Her work is in the permanent collections of The Arts and Artifacts Department of the Schomburg Center For Research in Black Culture, The Robert Blackburn Printmaking Workshop Collection and Mocada Museum. My publications include the Huffington Post, Essentials of Sociology: A Down to Earth Approach by James M. Henslin, Allyn & Bacon publishers, Bronx Uptown Express Newspaper and a mention in the New York Times. My exhibitions include BronxArtSpace, Selena Gallery, Long Island University, The Elizabeth Foundation for The Arts and the Conde Nast Times Square Lobby Gallery. I’m a recipient of the Robert Blackburn Printmaking Workshop Scholarship, and for several years I sat on their board of governors. I’ve had residencies with the Ora Lehrman Foundation and a 10-year studio space residency with chashama.

Conceptual Motivations

Finding her voice as an artist came from a hunger or a passion for understanding myself and a desire to live up to my potential. I always felt an underlying tug to pursue the arts. In the beginning I thought it was fashion, but eventually realized that I was meant to be a painter. My earliest pieces were portraits, beginning with my son. Once I started, it seemed I began working overnight as a formal painter, gaining commissions for detailed portrait paintings. I think that series came out of a need to validate my academic drawing skills.

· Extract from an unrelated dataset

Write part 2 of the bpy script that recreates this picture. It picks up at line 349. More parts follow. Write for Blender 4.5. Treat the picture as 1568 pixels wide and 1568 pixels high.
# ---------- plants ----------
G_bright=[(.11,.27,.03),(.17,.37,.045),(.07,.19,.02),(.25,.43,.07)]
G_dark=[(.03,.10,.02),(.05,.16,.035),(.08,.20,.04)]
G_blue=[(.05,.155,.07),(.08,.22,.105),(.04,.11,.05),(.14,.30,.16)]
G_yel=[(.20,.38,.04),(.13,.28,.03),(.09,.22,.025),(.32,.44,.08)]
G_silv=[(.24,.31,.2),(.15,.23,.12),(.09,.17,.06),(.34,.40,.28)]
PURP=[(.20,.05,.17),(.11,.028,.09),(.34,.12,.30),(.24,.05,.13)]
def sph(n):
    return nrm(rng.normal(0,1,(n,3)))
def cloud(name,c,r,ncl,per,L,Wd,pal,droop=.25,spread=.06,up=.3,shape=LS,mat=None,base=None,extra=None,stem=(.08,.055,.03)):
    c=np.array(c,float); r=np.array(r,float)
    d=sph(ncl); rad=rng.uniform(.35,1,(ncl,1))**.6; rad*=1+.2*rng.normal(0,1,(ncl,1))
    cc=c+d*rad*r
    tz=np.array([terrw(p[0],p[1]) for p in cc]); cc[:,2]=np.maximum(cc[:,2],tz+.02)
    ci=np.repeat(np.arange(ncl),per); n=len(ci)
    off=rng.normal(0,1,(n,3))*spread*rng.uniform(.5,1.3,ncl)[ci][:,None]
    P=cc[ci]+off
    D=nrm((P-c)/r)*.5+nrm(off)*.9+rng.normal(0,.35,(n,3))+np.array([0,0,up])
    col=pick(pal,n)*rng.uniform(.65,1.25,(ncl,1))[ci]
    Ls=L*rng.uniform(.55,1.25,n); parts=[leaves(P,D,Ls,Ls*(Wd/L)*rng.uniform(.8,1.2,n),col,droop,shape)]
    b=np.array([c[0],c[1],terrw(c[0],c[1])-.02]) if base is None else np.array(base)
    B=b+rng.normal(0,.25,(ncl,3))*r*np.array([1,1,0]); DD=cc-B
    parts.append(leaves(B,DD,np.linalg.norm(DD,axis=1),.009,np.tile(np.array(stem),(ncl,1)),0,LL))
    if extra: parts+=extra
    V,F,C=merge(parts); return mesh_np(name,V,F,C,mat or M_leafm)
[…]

Over the course of creating 10 portraits, seven of which I sold, I was ready for something more imaginative, and a little less controlled. I began a series inspired by my childhood memories of running around rural Illinois, playing barefoot in search of nature’s wonders or spending time around the house with family members. Many works from this “Mudpie” series were published in college textbooks and in private and library collections.

After that, my career really began to take off. I was exhibiting in galleries, my work was being purchased by collectors, and was even accepted in the Schomburg Center for Research in Black Culture. To be honored this way a mere four years after I began my professional artistic career was truly something.  

After several years working on this special series related to my childhood, I was again looking for a change. I thought I was ready for abstract painting, but to my surprise I felt that these pieces lacked an understanding of the subject. I knew there had to be something more than just pushing pretty colors across the surface of a canvas. I needed to understand what I was doing, so I could present something more coherent.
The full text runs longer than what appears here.